Supplied material:
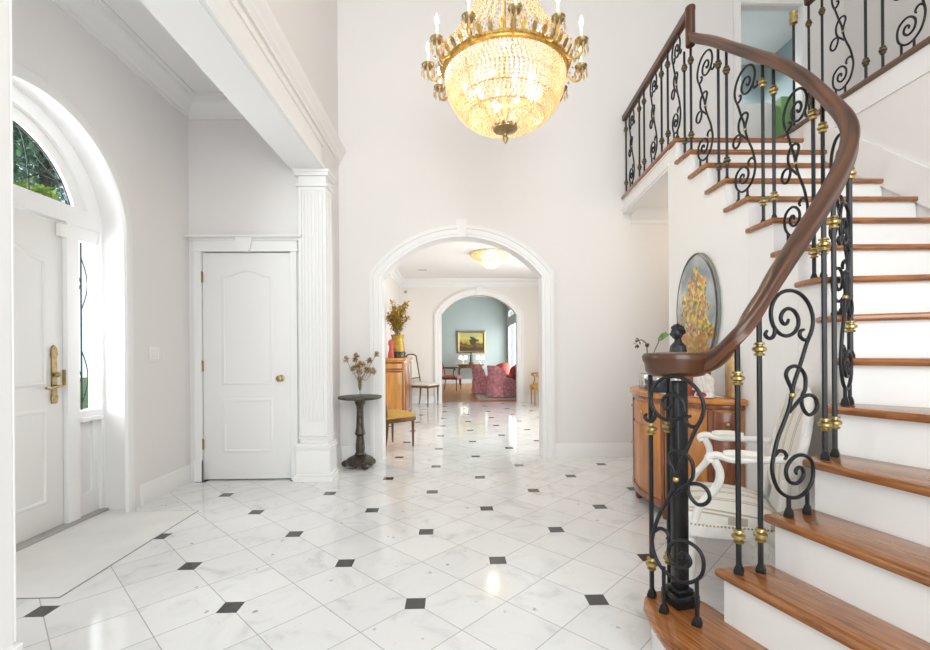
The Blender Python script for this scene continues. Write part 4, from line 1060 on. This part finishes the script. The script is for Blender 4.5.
--
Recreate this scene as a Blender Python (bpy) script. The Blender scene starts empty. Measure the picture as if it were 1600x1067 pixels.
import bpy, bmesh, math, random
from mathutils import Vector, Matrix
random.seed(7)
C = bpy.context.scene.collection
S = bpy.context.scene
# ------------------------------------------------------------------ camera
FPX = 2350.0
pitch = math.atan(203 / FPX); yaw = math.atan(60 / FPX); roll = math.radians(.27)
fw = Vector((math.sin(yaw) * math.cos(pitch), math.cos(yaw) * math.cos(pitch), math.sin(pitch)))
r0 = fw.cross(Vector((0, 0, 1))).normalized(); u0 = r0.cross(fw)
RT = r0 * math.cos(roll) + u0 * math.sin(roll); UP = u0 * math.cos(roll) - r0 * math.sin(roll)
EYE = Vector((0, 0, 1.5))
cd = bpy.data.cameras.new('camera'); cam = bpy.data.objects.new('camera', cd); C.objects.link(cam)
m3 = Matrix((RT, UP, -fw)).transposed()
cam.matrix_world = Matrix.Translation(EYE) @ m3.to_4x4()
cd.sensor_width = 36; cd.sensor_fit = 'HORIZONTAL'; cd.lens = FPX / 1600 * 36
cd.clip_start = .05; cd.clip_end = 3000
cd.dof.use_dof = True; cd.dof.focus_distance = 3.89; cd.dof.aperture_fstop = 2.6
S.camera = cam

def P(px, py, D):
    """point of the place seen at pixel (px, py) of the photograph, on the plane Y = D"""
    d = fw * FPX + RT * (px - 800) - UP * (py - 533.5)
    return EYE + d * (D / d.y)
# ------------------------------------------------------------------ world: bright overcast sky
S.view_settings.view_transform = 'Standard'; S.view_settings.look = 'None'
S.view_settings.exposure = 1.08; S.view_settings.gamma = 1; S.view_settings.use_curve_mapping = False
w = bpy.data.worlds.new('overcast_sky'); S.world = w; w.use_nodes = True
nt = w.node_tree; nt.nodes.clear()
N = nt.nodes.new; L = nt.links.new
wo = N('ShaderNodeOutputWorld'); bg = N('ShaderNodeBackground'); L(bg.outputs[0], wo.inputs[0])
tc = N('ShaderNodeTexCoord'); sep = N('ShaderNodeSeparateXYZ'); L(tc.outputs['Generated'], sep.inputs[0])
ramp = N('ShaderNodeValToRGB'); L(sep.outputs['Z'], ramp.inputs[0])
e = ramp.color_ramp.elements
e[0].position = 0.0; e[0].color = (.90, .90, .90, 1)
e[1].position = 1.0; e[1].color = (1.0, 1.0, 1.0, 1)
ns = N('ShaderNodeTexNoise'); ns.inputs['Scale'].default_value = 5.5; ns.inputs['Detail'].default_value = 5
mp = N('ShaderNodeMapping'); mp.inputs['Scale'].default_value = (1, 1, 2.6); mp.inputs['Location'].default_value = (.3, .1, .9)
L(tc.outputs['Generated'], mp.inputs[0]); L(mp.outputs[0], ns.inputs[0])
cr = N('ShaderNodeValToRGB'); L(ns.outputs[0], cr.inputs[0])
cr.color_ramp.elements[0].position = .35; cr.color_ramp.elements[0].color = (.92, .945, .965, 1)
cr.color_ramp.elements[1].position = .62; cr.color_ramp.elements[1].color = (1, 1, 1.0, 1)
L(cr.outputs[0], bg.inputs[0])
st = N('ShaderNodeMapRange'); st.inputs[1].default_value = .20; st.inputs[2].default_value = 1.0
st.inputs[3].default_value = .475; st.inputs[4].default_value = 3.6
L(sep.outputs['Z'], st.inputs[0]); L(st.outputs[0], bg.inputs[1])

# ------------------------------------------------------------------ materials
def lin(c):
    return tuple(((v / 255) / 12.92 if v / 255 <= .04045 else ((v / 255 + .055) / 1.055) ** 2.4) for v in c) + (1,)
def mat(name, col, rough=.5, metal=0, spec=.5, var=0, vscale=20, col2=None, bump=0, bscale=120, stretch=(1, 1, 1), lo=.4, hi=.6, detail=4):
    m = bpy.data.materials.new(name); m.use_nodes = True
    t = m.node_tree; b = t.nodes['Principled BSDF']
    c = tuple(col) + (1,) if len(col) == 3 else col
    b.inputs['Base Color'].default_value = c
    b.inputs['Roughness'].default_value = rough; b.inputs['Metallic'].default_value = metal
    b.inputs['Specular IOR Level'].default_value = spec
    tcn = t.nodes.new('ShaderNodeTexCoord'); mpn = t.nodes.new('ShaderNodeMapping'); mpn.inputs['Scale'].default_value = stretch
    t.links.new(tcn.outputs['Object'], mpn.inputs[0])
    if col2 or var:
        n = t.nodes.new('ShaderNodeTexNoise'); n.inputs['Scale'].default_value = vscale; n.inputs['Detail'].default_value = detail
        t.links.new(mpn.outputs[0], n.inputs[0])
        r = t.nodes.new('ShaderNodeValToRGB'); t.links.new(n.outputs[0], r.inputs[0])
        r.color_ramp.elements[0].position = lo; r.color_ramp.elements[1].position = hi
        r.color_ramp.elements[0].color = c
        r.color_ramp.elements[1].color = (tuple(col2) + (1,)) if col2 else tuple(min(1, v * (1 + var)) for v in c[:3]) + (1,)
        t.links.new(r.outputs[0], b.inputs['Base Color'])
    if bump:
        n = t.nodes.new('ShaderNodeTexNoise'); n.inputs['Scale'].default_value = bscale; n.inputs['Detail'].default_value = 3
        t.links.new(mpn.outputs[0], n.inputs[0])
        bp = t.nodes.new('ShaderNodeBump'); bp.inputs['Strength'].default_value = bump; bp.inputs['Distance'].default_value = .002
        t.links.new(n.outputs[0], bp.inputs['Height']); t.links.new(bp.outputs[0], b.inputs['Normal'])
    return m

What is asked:
Copy out all lines from the material above that contain the string "this".

Completed task:
The Blender Python script for this scene continues. Write part 4, from line 1060 on. This part finishes the script. The script is for Blender 4.5.
Recreate this scene as a Blender Python (bpy) script. The Blender scene starts empty. Measure the picture as if it were 1600x1067 pixels.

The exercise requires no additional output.